App brings self-guided LGBTQ history walking tours to NYC

A tennis club where several LGBTQ players competed in the U.S. Open prior to its 1978 relocation. The family home of Bronx native and transwoman Christine Jorgensen. Crazy Nanny’s, the lesbian bar that operated from 1991-2004 and attracted a racially-diverse crowd to its fundraisers fighting HIV and AIDS.

These sites are some of the roughly 85 New York City locations featured on travel app Vamonde in partnership with the NYC LGBT Historic Sites Project, an initiative that chronicles stories of historical and cultural LGBTQ locations across the five boroughs. The collaboration, which launched June 19, employs geolocation to take users on interactive walking tours through the city’s queer history dating back to the 17th century.

App users can take trips through LGBTQ history in neighborhoods including Brooklyn, Harlem, Jackson Heights and Greenwich Village — the landmark locale of Stonewall. A transgender history tour spanning several city areas is also available.

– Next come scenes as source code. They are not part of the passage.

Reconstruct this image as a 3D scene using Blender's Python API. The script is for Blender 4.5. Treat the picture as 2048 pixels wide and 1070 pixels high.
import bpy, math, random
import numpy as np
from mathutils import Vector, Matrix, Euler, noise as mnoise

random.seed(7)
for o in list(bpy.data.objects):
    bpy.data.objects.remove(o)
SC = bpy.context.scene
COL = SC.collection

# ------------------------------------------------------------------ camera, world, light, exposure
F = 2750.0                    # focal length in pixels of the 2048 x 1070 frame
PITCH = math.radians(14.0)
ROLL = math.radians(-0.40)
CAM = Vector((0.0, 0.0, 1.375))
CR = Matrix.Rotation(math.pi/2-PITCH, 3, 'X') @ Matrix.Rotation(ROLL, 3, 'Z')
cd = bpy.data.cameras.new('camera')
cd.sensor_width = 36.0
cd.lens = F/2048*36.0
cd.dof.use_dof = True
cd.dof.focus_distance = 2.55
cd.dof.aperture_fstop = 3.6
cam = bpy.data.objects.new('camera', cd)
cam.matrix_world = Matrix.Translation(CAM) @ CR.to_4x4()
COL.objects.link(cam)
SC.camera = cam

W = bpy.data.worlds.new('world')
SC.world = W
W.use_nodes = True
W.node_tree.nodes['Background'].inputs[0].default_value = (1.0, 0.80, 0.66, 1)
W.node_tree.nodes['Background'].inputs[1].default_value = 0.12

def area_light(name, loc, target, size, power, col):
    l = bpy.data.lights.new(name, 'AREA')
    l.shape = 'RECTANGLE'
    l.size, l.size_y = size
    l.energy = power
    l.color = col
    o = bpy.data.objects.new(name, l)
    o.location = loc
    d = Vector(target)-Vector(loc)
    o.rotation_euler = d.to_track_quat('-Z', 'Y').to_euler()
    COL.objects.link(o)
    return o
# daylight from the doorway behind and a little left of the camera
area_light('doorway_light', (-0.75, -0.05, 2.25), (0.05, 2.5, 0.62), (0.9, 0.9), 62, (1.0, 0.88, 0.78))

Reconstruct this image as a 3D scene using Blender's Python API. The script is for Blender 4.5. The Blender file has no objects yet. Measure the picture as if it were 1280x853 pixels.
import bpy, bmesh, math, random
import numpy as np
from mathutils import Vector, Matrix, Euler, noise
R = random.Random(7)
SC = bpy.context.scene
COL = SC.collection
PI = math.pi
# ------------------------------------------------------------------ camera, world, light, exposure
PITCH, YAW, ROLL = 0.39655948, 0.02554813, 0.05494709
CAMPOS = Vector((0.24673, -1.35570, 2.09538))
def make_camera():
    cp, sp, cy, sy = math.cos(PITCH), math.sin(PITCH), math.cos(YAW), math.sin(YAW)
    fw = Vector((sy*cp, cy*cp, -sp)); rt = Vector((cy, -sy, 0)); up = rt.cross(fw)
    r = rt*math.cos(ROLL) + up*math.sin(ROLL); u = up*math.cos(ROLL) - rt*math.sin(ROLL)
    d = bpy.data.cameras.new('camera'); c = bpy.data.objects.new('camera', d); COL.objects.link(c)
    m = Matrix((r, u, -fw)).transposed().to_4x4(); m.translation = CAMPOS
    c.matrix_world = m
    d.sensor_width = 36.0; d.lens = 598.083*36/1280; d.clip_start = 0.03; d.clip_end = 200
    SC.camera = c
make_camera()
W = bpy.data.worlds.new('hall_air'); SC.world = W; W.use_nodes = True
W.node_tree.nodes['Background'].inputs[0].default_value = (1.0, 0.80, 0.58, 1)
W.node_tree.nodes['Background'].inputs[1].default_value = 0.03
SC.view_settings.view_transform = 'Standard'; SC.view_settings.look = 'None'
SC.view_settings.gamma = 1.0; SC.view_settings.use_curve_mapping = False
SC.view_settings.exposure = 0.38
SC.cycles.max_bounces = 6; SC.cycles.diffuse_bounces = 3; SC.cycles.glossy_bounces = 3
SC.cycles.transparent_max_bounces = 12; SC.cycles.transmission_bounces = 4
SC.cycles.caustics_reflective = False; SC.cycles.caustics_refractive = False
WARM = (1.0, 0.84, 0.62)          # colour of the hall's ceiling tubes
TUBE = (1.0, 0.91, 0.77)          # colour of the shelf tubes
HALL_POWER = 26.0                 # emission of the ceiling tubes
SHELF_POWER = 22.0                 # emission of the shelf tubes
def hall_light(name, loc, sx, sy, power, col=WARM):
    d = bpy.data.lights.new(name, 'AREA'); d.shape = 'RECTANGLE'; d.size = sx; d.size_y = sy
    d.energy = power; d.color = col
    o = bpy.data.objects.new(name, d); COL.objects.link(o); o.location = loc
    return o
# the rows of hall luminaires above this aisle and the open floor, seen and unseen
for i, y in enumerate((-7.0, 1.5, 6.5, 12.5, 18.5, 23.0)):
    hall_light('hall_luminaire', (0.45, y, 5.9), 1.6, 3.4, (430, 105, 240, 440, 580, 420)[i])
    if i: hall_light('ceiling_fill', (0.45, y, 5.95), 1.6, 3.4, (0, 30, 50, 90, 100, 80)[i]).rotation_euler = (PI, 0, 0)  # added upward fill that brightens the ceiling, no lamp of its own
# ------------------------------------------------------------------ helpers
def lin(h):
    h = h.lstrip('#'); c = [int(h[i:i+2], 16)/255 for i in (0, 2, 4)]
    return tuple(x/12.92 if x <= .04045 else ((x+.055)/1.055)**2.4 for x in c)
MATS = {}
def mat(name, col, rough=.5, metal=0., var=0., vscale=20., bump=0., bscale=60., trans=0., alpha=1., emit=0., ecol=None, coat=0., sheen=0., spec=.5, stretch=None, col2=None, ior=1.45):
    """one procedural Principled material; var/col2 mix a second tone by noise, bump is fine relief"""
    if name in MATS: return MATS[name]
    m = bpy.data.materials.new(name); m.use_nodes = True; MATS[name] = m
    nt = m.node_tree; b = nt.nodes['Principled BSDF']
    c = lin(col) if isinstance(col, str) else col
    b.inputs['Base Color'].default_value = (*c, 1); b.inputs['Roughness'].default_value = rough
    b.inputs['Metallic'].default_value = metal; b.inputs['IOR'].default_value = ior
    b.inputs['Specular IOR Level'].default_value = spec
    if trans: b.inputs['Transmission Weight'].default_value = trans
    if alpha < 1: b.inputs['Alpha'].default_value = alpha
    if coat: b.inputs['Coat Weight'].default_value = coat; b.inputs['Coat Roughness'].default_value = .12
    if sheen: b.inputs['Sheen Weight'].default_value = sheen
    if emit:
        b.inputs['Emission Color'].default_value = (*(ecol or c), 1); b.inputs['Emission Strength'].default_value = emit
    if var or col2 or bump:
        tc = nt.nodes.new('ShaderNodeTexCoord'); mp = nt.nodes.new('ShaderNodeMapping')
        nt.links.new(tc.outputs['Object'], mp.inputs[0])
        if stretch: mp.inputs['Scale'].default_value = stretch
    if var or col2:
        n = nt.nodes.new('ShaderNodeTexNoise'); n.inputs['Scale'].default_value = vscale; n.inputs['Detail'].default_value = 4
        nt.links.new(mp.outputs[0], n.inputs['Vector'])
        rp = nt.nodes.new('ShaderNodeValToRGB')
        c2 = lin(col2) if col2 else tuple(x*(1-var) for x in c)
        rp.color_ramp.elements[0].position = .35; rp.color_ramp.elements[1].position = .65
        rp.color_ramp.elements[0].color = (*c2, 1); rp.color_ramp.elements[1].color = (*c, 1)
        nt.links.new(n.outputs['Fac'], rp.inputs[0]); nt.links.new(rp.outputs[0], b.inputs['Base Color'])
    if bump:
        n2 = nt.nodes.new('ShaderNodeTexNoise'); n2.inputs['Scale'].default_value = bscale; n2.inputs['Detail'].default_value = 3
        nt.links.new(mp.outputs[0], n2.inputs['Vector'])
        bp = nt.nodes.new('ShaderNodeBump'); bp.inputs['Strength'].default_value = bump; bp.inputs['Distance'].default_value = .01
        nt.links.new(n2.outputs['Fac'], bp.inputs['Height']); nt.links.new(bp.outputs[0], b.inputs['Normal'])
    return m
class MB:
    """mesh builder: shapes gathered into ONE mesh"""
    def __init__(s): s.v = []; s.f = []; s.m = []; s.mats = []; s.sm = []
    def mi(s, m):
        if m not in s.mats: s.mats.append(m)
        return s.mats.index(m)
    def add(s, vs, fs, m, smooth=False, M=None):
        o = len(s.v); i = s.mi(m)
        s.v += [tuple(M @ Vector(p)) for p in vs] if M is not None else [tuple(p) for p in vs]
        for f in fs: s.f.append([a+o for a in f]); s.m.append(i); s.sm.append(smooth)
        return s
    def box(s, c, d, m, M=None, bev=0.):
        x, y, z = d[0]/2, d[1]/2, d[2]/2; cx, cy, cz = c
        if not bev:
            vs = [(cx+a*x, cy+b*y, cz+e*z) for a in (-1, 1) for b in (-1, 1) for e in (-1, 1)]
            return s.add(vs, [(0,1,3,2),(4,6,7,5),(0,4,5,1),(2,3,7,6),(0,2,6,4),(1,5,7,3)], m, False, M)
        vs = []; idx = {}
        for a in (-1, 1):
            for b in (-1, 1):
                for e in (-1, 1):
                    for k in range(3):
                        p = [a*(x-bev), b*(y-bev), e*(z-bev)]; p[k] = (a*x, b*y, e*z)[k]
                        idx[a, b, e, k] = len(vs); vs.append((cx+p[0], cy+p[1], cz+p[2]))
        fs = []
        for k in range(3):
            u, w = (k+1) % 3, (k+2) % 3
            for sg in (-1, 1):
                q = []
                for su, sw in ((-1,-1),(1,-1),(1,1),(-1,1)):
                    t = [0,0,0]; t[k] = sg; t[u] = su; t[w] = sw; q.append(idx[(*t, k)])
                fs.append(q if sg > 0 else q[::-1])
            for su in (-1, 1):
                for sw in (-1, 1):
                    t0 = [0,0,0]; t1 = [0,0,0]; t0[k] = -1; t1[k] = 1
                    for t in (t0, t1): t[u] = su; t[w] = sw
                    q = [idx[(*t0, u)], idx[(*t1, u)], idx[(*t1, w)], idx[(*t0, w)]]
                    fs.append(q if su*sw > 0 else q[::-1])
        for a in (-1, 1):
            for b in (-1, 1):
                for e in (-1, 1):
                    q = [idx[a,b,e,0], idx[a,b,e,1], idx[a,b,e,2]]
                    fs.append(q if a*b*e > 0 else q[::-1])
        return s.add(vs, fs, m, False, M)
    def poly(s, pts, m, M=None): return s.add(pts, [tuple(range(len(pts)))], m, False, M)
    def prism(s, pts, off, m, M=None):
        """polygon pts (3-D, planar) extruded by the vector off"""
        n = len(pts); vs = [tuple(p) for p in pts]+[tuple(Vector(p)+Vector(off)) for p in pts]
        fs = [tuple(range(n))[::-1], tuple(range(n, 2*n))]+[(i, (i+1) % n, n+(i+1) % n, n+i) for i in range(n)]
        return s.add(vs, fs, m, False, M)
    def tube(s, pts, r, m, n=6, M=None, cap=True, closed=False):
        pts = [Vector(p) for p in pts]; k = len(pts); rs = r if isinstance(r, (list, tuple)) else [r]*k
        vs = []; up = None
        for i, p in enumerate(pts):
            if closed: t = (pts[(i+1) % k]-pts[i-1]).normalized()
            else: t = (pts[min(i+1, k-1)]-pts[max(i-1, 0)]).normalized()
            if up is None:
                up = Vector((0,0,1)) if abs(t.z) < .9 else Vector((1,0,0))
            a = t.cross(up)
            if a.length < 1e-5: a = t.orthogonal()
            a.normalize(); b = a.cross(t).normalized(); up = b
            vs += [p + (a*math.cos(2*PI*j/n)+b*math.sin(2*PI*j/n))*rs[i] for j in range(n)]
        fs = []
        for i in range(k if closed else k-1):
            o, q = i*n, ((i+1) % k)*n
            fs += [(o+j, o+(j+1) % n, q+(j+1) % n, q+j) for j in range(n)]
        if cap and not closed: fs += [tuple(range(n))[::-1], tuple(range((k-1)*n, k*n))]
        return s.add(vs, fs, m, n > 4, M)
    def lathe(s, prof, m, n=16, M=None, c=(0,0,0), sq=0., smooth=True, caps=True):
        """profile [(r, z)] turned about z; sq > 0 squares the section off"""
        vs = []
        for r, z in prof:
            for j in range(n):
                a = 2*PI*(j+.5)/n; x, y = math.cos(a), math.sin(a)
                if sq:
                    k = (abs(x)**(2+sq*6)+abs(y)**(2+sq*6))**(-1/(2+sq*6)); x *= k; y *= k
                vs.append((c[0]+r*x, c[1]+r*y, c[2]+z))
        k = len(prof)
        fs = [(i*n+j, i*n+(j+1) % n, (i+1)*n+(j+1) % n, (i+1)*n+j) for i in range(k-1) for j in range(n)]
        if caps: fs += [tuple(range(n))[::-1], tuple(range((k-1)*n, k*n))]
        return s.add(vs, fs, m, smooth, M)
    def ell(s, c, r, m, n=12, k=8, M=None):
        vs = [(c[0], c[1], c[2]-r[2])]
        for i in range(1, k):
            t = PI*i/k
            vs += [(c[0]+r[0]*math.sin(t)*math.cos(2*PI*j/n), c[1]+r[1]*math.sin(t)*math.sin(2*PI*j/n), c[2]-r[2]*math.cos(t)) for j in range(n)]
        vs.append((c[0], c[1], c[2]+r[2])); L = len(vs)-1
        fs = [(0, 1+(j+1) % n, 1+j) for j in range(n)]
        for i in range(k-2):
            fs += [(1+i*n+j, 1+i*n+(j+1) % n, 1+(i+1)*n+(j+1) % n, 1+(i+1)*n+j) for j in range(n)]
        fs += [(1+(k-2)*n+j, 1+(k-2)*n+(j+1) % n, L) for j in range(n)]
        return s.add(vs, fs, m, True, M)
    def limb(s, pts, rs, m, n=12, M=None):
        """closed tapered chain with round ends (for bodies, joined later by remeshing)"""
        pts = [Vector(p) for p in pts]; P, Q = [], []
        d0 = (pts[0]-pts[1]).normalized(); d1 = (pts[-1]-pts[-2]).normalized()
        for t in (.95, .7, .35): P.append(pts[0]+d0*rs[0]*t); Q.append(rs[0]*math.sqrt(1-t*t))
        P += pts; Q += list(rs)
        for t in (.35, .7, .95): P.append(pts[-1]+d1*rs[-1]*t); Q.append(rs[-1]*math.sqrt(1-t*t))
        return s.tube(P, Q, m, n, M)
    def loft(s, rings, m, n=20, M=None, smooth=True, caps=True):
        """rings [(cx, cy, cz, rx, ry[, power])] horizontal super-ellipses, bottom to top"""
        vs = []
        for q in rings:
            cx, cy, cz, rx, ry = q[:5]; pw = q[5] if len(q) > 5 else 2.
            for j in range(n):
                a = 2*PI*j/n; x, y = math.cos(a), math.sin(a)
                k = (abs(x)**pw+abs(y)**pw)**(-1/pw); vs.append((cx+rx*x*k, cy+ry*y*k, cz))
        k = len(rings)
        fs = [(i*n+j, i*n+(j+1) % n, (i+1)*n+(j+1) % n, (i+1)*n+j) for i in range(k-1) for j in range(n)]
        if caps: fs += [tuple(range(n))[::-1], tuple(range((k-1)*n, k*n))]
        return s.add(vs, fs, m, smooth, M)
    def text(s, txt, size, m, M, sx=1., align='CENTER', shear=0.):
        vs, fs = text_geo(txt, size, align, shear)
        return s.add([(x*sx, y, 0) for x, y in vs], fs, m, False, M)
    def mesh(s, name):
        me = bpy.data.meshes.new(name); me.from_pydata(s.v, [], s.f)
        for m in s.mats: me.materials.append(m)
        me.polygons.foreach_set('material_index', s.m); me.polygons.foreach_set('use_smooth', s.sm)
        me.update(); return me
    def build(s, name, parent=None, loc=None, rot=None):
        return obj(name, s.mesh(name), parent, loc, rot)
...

“Buildings and physical locations tell stories in a different way, so [people] can have a connection to the landscape that they’re walking in,” said Ken Lustbader, co-project director at NYC LGBT Historic Sites Project. As thousands make their way to the city for WorldPride on June 30, the Project team is “hoping that people will come to New York and recognize that LGBT history is all around them and that New York City has this rich cultural landscape that can tell the history of LGBT New Yorkers and their influence on American culture and history.”

Each location on the app includes historically significant details, contemporary and archived photos, uploads of associated memorabilia and other multimedia elements.

The history-documenting project began in 2015. Its website highlights about 200 historical LGBTQ sites in New York City, and the initiative was the first in the city to document queer history, Lustbader said. About 350 additional locations are being researched by the team of three historic preservationists, who serve as co-directors, and Project Manager Amanda Davis.

The app launch coincides with the 50th anniversary of Stonewall, making the city’s LGBTQ history easily accessible to visiting crowds, Davis said. But she hopes the project will show users that queer history extends beyond the famous riots.

“We’re hoping to broaden peoples’ understanding of [LGBTQ] history and that it goes back much further than they may think,” Davis added. “It is more all-encompassing than just an uprising, though the uprising was incredibly important.”

Due to the NYC LGBT Historic Sites Project’s efforts, on June 18, the City’s Landmarks Preservation Commission gave official landmark designations to six sites — the James Baldwin Residence, Audre Lorde Residence, LGBT Community Center, Women’s Liberation Center, Gay Activists Alliance Firehouse and Caffe Cino, widely known as the birthplace of Off-Off-Broadway theater. The commemorations were the first in the city since the Stonewall Inn received landmark status in 2015, Lustbader said.

Lustbader said the app can support those not yet out by offering access to history “at home…without having to feel threatened or at risk.”

“We’re hoping that it removes a sense of isolation or shame and fosters a sense of identity and community by understanding the past,” he added. “They are not alone and they are part of the continuum of history.”

This app also helps garner attention for meaningful LGBTQ sites that appear insignificant, Davis said.

“Many histories of marginalized groups often are in buildings that you wouldn’t look twice at,” she added. “You had to find something cheap or out of the way or indiscrete, and if you were an organization, you didn’t have the funds or the support — it just wasn’t possible at the time to have someone, an architect, create something for you.”

Davis said she hopes to continue documenting locations relevant to historically marginalized groups, like queer people of color and transpeople.

“History is always there to be reinterpreted and to be more fully documented,” Davis said, adding that the project can empower people by highlighting the histories and narratives of diverse groups.

For LGBTQ history buffs in Philadelphia, queer-owned Beyond the Bell Tours offers historical tours highlighting marginalized communities and runs a daily LGBTQ history tour in Center City.